- Given problem
Write out each line exactly as it stands, please.

- Provided material
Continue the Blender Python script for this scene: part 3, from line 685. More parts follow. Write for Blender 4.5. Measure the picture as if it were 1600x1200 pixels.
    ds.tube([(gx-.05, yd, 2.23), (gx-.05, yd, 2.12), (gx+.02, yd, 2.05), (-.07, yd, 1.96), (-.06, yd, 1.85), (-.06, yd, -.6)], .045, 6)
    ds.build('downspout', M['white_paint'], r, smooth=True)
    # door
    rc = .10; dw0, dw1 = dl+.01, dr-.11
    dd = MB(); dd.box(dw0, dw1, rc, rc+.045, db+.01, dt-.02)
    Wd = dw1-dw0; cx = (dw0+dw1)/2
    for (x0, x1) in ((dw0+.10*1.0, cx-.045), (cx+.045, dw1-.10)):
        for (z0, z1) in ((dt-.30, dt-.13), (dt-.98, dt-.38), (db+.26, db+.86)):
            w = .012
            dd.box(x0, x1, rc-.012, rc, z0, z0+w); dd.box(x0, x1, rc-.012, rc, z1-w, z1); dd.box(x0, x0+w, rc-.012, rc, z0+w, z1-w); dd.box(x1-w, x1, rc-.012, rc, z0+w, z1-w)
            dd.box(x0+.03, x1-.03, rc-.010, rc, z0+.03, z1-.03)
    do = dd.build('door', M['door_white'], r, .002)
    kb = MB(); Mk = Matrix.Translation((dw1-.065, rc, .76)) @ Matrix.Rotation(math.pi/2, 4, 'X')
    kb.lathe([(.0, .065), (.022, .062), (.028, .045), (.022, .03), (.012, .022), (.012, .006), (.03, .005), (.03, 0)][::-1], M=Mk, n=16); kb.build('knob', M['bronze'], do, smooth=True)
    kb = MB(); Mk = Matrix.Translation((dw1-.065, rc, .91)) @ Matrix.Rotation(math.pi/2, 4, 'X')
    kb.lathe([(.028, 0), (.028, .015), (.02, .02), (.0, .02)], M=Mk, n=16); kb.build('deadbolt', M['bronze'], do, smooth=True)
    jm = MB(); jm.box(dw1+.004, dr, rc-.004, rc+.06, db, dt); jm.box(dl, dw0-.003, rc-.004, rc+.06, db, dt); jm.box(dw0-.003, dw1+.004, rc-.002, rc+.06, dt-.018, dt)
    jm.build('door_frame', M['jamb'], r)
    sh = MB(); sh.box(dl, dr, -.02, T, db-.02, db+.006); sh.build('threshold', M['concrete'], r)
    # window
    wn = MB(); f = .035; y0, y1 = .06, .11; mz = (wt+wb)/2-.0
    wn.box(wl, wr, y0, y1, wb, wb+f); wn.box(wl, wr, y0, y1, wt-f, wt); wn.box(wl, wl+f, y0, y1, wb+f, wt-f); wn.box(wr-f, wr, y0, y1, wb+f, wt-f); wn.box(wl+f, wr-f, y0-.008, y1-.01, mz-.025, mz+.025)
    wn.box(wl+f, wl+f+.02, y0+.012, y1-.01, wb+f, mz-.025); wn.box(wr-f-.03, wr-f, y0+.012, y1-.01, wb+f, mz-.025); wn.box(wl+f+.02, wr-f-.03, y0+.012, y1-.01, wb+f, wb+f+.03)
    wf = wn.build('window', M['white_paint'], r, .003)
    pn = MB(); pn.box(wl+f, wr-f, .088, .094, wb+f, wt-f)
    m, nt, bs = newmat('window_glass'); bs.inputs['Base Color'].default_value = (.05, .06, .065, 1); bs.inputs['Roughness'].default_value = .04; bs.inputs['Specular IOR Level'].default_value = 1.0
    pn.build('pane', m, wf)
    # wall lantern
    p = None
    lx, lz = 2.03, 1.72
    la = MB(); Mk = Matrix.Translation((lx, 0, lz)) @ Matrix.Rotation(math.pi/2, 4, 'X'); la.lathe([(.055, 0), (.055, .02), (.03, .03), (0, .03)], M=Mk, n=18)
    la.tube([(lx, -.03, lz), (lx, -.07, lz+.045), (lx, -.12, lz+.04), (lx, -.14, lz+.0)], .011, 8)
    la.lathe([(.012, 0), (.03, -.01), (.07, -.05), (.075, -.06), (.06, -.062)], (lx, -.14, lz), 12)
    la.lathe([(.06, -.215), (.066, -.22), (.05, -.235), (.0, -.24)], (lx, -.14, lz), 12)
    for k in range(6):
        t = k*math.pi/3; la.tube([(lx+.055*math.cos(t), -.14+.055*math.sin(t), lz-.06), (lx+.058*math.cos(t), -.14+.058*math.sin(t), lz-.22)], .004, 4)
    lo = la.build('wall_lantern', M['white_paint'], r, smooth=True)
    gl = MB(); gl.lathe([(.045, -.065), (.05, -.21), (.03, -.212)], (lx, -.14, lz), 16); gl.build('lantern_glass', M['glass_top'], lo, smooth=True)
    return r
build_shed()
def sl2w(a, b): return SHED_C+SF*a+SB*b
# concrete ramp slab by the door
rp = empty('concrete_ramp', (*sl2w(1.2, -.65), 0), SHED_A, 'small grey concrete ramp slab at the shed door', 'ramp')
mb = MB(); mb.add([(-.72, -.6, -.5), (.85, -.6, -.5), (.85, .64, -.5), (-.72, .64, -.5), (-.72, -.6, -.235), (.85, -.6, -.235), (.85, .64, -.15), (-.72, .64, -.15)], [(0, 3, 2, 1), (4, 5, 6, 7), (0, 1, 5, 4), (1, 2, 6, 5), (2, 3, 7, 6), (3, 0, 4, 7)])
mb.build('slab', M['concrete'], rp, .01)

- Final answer
Continue the Blender Python script for this scene: part 3, from line 685. More parts follow. Write for Blender 4.5. Measure the picture as if it were 1600x1200 pixels.
    ds.tube([(gx-.05, yd, 2.23), (gx-.05, yd, 2.12), (gx+.02, yd, 2.05), (-.07, yd, 1.96), (-.06, yd, 1.85), (-.06, yd, -.6)], .045, 6)
    ds.build('downspout', M['white_paint'], r, smooth=True)
    # door
    rc = .10; dw0, dw1 = dl+.01, dr-.11
    dd = MB(); dd.box(dw0, dw1, rc, rc+.045, db+.01, dt-.02)
    Wd = dw1-dw0; cx = (dw0+dw1)/2
    for (x0, x1) in ((dw0+.10*1.0, cx-.045), (cx+.045, dw1-.10)):
        for (z0, z1) in ((dt-.30, dt-.13), (dt-.98, dt-.38), (db+.26, db+.86)):
            w = .012
            dd.box(x0, x1, rc-.012, rc, z0, z0+w); dd.box(x0, x1, rc-.012, rc, z1-w, z1); dd.box(x0, x0+w, rc-.012, rc, z0+w, z1-w); dd.box(x1-w, x1, rc-.012, rc, z0+w, z1-w)
            dd.box(x0+.03, x1-.03, rc-.010, rc, z0+.03, z1-.03)
    do = dd.build('door', M['door_white'], r, .002)
    kb = MB(); Mk = Matrix.Translation((dw1-.065, rc, .76)) @ Matrix.Rotation(math.pi/2, 4, 'X')
    kb.lathe([(.0, .065), (.022, .062), (.028, .045), (.022, .03), (.012, .022), (.012, .006), (.03, .005), (.03, 0)][::-1], M=Mk, n=16); kb.build('knob', M['bronze'], do, smooth=True)
    kb = MB(); Mk = Matrix.Translation((dw1-.065, rc, .91)) @ Matrix.Rotation(math.pi/2, 4, 'X')
    kb.lathe([(.028, 0), (.028, .015), (.02, .02), (.0, .02)], M=Mk, n=16); kb.build('deadbolt', M['bronze'], do, smooth=True)
    jm = MB(); jm.box(dw1+.004, dr, rc-.004, rc+.06, db, dt); jm.box(dl, dw0-.003, rc-.004, rc+.06, db, dt); jm.box(dw0-.003, dw1+.004, rc-.002, rc+.06, dt-.018, dt)
    jm.build('door_frame', M['jamb'], r)
    sh = MB(); sh.box(dl, dr, -.02, T, db-.02, db+.006); sh.build('threshold', M['concrete'], r)
    # window
    wn = MB(); f = .035; y0, y1 = .06, .11; mz = (wt+wb)/2-.0
    wn.box(wl, wr, y0, y1, wb, wb+f); wn.box(wl, wr, y0, y1, wt-f, wt); wn.box(wl, wl+f, y0, y1, wb+f, wt-f); wn.box(wr-f, wr, y0, y1, wb+f, wt-f); wn.box(wl+f, wr-f, y0-.008, y1-.01, mz-.025, mz+.025)
    wn.box(wl+f, wl+f+.02, y0+.012, y1-.01, wb+f, mz-.025); wn.box(wr-f-.03, wr-f, y0+.012, y1-.01, wb+f, mz-.025); wn.box(wl+f+.02, wr-f-.03, y0+.012, y1-.01, wb+f, wb+f+.03)
    wf = wn.build('window', M['white_paint'], r, .003)
    pn = MB(); pn.box(wl+f, wr-f, .088, .094, wb+f, wt-f)
    m, nt, bs = newmat('window_glass'); bs.inputs['Base Color'].default_value = (.05, .06, .065, 1); bs.inputs['Roughness'].default_value = .04; bs.inputs['Specular IOR Level'].default_value = 1.0
    pn.build('pane', m, wf)
    # wall lantern
    p = None
    lx, lz = 2.03, 1.72
    la = MB(); Mk = Matrix.Translation((lx, 0, lz)) @ Matrix.Rotation(math.pi/2, 4, 'X'); la.lathe([(.055, 0), (.055, .02), (.03, .03), (0, .03)], M=Mk, n=18)
    la.tube([(lx, -.03, lz), (lx, -.07, lz+.045), (lx, -.12, lz+.04), (lx, -.14, lz+.0)], .011, 8)
    la.lathe([(.012, 0), (.03, -.01), (.07, -.05), (.075, -.06), (.06, -.062)], (lx, -.14, lz), 12)
    la.lathe([(.06, -.215), (.066, -.22), (.05, -.235), (.0, -.24)], (lx, -.14, lz), 12)
    for k in range(6):
        t = k*math.pi/3; la.tube([(lx+.055*math.cos(t), -.14+.055*math.sin(t), lz-.06), (lx+.058*math.cos(t), -.14+.058*math.sin(t), lz-.22)], .004, 4)
    lo = la.build('wall_lantern', M['white_paint'], r, smooth=True)
    gl = MB(); gl.lathe([(.045, -.065), (.05, -.21), (.03, -.212)], (lx, -.14, lz), 16); gl.build('lantern_glass', M['glass_top'], lo, smooth=True)
    return r
build_shed()
def sl2w(a, b): return SHED_C+SF*a+SB*b
# concrete ramp slab by the door
rp = empty('concrete_ramp', (*sl2w(1.2, -.65), 0), SHED_A, 'small grey concrete ramp slab at the shed door', 'ramp')
mb = MB(); mb.add([(-.72, -.6, -.5), (.85, -.6, -.5), (.85, .64, -.5), (-.72, .64, -.5), (-.72, -.6, -.235), (.85, -.6, -.235), (.85, .64, -.15), (-.72, .64, -.15)], [(0, 3, 2, 1), (4, 5, 6, 7), (0, 1, 5, 4), (1, 2, 6, 5), (2, 3, 7, 6), (3, 0, 4, 7)])
mb.build('slab', M['concrete'], rp, .01)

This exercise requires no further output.